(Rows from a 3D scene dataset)
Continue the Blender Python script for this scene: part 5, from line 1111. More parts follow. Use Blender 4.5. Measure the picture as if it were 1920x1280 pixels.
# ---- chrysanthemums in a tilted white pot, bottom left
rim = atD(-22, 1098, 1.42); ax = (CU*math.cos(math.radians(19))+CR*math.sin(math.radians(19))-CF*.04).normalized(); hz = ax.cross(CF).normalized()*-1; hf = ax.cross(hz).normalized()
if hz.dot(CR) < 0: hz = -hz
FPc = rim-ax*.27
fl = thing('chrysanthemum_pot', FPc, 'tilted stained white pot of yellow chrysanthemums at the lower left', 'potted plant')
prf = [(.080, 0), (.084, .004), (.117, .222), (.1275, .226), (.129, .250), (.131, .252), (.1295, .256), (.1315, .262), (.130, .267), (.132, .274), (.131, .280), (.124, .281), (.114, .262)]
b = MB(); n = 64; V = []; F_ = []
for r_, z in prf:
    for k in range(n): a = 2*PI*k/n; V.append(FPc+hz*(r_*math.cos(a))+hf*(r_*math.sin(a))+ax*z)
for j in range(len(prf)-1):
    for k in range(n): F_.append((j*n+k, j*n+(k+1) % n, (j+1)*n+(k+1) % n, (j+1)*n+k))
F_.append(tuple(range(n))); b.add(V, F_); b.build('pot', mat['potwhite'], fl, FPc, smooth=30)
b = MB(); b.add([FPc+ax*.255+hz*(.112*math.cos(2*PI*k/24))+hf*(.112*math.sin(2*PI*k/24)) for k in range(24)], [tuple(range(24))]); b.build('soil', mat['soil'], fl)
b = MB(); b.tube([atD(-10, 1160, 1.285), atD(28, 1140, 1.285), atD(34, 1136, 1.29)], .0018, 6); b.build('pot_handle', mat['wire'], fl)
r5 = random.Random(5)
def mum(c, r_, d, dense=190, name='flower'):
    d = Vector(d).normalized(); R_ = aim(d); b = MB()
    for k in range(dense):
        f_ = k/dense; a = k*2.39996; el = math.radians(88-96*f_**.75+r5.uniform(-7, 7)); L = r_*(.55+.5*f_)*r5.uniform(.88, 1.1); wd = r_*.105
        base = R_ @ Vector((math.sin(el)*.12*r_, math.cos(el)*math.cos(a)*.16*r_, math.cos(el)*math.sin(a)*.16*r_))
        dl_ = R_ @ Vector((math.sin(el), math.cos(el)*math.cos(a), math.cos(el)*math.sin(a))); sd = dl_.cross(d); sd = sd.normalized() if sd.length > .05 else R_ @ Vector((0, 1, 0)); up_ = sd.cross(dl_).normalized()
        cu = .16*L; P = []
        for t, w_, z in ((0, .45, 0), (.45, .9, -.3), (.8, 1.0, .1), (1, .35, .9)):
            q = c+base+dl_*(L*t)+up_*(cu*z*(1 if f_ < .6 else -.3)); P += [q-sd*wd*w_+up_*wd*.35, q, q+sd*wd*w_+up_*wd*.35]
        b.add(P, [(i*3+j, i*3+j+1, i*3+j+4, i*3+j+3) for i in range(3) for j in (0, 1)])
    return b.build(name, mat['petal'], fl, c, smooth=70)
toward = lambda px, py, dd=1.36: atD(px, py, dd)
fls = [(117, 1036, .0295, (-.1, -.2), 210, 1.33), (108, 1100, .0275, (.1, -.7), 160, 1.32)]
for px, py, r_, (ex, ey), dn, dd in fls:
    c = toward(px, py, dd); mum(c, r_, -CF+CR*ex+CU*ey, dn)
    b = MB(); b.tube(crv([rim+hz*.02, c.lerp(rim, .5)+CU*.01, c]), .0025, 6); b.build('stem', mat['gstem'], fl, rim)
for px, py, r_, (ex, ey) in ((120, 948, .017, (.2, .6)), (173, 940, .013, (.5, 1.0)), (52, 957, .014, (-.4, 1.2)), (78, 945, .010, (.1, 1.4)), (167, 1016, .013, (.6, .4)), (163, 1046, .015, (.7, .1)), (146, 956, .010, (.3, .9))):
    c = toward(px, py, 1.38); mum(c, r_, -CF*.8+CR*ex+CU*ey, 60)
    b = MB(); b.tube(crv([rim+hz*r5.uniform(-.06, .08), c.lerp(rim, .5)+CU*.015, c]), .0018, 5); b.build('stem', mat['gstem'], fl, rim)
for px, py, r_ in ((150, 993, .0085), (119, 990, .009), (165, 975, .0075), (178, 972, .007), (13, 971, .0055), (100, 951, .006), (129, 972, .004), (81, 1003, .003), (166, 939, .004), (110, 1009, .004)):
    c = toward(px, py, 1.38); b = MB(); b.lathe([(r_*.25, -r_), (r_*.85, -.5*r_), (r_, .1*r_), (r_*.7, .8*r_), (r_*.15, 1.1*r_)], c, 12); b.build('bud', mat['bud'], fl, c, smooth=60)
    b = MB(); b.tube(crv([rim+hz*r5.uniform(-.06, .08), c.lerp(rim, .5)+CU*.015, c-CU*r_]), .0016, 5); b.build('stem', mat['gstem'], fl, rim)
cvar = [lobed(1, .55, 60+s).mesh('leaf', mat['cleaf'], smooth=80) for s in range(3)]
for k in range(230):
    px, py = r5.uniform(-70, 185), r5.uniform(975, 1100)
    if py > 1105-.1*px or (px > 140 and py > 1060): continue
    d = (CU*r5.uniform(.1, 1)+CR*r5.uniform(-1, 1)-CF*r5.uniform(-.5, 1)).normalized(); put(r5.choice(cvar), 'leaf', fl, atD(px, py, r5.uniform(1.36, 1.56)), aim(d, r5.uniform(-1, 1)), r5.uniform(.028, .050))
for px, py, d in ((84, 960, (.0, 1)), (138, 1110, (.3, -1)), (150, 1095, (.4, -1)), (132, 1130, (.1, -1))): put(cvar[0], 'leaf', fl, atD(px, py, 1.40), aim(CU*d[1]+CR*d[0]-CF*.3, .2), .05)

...

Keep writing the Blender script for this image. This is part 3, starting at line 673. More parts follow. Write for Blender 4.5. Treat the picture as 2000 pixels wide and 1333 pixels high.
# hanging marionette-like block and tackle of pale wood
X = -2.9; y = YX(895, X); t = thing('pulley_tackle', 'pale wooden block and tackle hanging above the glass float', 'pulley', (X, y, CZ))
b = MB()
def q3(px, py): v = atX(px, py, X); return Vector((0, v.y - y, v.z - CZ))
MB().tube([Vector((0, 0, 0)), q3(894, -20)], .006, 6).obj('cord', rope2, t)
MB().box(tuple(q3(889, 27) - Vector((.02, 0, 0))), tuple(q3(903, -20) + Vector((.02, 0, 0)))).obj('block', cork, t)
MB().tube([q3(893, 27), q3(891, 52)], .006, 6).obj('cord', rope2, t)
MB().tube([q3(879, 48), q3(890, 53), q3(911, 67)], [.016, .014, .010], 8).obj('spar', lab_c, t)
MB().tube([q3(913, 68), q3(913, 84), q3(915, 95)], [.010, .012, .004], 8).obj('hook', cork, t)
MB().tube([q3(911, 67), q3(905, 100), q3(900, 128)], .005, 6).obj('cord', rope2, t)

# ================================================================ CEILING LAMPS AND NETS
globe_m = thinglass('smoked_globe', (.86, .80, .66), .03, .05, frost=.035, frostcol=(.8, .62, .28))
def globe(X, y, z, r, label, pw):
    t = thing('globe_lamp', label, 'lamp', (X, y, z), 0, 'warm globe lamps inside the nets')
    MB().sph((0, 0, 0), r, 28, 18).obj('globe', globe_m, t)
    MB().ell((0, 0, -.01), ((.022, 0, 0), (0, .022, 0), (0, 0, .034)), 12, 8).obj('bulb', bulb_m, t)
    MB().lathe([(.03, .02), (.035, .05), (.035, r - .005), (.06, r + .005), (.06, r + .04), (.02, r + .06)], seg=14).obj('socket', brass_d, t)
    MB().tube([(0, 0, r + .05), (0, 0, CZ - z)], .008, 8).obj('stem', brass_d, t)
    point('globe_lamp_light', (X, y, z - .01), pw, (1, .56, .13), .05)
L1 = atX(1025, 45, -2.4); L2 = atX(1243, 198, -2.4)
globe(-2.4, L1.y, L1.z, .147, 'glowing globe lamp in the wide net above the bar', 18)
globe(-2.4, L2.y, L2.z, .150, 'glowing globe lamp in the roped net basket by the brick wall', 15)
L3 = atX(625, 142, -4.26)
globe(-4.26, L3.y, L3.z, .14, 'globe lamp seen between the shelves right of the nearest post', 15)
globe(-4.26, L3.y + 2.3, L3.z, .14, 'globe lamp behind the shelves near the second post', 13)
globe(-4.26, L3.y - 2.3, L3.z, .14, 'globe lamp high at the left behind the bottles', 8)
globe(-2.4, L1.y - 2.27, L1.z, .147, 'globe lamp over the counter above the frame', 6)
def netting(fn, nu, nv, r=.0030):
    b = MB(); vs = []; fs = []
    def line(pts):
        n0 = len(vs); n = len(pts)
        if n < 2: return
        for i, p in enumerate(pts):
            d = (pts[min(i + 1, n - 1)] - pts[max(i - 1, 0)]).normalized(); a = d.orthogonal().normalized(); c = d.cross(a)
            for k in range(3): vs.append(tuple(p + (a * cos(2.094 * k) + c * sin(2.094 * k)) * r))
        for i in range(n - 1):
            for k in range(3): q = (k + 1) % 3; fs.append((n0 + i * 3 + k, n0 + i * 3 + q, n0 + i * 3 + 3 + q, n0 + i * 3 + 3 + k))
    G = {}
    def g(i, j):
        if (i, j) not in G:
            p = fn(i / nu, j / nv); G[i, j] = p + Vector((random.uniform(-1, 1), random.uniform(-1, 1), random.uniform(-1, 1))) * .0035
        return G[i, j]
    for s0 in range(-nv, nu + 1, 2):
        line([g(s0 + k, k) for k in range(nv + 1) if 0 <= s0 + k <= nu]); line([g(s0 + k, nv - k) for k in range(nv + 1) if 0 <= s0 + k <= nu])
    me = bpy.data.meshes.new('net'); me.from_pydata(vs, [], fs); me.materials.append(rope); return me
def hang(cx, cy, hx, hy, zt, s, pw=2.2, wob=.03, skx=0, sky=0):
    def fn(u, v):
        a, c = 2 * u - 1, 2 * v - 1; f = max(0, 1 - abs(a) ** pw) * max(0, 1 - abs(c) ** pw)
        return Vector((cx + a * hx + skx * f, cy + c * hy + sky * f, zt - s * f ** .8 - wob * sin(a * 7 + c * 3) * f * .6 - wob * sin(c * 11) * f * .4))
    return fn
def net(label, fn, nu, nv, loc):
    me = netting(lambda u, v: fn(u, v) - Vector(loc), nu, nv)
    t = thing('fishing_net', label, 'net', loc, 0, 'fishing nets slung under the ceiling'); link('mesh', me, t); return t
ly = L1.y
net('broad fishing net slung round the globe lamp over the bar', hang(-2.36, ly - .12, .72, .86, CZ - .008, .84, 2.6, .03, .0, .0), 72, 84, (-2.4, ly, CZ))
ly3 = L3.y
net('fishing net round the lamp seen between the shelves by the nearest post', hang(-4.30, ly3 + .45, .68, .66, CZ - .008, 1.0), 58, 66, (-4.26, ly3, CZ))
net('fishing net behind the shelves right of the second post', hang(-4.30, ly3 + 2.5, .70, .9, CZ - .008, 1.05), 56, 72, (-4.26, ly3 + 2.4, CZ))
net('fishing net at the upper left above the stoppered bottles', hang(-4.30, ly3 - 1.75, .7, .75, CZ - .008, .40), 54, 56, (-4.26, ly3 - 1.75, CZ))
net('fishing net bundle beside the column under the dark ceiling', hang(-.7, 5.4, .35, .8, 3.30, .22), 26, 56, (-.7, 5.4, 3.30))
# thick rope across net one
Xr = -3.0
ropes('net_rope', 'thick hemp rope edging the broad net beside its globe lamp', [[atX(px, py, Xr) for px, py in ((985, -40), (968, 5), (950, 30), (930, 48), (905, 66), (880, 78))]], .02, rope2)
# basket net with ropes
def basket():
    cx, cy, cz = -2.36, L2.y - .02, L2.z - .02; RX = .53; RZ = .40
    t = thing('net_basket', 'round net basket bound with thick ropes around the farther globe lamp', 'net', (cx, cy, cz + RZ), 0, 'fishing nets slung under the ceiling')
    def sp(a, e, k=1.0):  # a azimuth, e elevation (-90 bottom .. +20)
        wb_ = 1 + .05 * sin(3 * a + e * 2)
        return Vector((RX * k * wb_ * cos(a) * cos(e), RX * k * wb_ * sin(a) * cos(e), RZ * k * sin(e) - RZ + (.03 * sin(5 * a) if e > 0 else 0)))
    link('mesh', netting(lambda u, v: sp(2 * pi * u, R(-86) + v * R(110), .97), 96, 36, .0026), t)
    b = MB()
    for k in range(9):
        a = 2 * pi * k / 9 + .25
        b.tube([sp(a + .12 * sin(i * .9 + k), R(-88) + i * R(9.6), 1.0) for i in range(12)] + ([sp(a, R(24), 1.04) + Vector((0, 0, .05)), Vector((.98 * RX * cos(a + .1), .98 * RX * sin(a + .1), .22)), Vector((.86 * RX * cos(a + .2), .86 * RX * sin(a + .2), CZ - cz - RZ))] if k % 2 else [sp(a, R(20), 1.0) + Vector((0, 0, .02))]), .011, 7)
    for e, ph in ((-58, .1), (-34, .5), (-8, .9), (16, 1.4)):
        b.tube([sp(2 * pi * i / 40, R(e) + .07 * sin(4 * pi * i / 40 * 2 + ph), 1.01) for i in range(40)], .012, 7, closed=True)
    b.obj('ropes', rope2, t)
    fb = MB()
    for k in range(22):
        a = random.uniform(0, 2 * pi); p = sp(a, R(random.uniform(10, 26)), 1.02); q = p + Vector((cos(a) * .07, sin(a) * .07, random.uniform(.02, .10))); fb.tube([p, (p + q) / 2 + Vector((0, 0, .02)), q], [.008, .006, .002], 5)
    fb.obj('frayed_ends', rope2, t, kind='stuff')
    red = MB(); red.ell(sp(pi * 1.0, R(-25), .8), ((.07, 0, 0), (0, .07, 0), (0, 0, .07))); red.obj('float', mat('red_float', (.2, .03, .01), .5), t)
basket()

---

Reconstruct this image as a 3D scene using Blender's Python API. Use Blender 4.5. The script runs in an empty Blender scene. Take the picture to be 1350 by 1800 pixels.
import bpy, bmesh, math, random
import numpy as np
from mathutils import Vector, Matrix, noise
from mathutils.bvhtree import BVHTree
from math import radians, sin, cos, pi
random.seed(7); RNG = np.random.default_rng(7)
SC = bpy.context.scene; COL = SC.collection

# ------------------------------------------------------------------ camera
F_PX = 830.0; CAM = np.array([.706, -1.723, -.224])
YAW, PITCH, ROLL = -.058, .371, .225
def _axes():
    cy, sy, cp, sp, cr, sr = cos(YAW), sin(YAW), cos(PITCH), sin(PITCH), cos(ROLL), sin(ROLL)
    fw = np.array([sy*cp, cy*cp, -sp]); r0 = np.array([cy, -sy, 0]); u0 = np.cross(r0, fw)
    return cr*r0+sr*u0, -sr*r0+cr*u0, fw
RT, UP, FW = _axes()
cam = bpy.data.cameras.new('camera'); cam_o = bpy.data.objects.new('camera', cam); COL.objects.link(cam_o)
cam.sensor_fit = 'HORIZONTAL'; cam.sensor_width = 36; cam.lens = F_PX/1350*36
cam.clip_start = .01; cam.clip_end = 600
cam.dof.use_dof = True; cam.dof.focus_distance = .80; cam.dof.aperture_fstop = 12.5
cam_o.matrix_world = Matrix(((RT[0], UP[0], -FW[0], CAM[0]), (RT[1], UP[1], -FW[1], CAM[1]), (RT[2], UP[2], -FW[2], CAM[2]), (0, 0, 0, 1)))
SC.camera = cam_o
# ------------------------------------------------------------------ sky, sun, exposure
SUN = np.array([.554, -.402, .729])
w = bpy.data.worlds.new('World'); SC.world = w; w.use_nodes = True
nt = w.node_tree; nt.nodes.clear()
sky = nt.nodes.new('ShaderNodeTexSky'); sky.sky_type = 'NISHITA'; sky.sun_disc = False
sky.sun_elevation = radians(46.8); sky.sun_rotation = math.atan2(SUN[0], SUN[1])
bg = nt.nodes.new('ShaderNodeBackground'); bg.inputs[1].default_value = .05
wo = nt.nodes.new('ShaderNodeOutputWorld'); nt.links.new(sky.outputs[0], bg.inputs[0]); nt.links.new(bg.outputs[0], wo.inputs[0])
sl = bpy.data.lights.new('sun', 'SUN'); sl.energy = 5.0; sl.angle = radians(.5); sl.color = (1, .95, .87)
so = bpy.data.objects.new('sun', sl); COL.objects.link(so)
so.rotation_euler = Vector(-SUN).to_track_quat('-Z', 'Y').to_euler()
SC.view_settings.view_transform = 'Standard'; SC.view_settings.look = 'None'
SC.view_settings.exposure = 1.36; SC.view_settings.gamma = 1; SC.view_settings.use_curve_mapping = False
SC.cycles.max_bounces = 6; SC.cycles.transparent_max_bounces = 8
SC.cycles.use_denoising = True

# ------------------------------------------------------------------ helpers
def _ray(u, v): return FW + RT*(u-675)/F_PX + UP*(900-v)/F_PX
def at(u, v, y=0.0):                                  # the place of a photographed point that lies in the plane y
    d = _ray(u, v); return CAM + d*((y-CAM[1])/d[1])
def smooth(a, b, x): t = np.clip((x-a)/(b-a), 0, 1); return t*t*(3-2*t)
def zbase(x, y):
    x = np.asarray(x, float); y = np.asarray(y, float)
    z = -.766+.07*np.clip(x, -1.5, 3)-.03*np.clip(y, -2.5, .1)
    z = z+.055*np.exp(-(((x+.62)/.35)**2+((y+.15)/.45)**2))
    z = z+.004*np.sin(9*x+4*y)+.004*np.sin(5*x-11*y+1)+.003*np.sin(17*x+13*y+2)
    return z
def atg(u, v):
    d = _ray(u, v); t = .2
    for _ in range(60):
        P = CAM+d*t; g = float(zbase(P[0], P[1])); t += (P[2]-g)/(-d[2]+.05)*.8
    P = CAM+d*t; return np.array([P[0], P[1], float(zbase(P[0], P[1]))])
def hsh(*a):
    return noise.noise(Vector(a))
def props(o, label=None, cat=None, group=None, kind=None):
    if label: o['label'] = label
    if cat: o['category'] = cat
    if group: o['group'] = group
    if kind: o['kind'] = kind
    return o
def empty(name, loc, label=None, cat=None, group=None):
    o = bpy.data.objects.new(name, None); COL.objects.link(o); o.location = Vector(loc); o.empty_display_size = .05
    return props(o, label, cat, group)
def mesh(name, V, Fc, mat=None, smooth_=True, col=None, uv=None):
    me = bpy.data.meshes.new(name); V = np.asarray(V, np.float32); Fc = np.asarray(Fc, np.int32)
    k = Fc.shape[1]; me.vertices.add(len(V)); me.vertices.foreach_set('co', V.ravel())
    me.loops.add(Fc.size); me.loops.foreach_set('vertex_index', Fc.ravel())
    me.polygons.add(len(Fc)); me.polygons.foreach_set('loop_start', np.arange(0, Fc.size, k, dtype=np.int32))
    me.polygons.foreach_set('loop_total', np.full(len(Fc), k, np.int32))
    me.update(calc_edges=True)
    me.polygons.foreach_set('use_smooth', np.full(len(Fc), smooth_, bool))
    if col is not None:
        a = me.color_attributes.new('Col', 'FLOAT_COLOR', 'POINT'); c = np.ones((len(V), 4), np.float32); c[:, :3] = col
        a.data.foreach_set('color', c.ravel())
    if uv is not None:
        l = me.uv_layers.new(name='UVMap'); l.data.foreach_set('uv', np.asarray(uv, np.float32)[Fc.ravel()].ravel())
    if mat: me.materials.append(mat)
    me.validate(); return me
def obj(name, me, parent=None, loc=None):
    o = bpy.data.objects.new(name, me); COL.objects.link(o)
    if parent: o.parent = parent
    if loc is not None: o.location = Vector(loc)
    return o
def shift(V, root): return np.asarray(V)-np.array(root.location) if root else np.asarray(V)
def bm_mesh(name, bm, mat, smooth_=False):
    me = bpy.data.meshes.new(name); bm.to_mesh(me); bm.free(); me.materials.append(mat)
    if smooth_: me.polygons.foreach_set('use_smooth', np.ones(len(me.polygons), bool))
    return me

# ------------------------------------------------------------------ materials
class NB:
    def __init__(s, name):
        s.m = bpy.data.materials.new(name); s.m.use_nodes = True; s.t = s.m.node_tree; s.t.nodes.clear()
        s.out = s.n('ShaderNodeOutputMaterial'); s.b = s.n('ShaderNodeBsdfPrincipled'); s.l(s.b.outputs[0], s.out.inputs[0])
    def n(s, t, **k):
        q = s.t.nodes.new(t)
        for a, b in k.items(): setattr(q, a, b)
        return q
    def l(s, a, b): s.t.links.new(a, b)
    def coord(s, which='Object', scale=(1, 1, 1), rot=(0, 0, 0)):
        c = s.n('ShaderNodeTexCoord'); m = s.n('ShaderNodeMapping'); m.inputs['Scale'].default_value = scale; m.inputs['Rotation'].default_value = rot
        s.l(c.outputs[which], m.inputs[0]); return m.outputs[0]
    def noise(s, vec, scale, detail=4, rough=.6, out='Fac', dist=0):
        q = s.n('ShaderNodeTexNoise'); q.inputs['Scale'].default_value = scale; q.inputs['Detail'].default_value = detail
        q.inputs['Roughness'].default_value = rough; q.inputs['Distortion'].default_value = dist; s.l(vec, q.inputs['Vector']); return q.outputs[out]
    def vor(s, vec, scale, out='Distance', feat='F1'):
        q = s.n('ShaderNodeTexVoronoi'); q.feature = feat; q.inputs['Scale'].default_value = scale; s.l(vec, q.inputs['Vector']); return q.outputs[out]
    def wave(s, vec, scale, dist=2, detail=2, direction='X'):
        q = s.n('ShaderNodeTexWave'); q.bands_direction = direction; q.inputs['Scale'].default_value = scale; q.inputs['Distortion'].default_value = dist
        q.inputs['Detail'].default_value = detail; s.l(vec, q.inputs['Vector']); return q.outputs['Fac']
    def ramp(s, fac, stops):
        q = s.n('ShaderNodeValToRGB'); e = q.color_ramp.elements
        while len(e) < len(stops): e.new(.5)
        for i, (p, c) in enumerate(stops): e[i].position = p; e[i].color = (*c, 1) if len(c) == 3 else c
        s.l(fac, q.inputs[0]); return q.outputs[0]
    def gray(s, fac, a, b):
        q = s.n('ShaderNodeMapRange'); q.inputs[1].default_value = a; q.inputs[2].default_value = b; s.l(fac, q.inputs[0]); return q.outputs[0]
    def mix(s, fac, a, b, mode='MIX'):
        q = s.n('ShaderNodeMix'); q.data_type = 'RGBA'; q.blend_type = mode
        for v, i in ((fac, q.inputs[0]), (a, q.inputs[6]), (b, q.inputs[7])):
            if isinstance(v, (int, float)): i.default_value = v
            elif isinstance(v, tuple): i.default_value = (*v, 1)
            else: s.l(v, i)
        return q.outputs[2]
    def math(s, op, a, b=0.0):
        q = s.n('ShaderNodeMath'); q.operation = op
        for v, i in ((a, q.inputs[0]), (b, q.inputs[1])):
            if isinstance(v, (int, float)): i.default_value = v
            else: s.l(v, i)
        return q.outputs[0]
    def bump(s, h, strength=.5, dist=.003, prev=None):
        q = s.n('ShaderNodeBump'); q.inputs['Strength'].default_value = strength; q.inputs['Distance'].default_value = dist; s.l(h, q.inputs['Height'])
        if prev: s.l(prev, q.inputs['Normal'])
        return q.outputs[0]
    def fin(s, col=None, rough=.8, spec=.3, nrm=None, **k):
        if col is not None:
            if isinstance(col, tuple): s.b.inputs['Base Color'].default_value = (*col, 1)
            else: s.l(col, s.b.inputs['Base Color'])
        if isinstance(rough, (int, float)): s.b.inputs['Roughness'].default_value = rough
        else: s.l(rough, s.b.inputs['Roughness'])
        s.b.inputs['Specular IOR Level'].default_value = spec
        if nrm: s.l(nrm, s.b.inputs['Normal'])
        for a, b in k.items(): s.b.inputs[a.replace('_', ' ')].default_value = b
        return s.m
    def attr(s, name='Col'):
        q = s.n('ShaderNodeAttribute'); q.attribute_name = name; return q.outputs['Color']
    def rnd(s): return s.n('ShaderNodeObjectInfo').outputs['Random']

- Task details
Look through the entries above and quote exactly the lines from the line with "Reconstruct this image" to the line with "SC = bpy.context.scene; COL = SC.collection", counting both of those lines.

- Solution
Reconstruct this image as a 3D scene using Blender's Python API. Use Blender 4.5. The script runs in an empty Blender scene. Take the picture to be 1350 by 1800 pixels.
import bpy, bmesh, math, random
import numpy as np
from mathutils import Vector, Matrix, noise
from mathutils.bvhtree import BVHTree
from math import radians, sin, cos, pi
random.seed(7); RNG = np.random.default_rng(7)
SC = bpy.context.scene; COL = SC.collection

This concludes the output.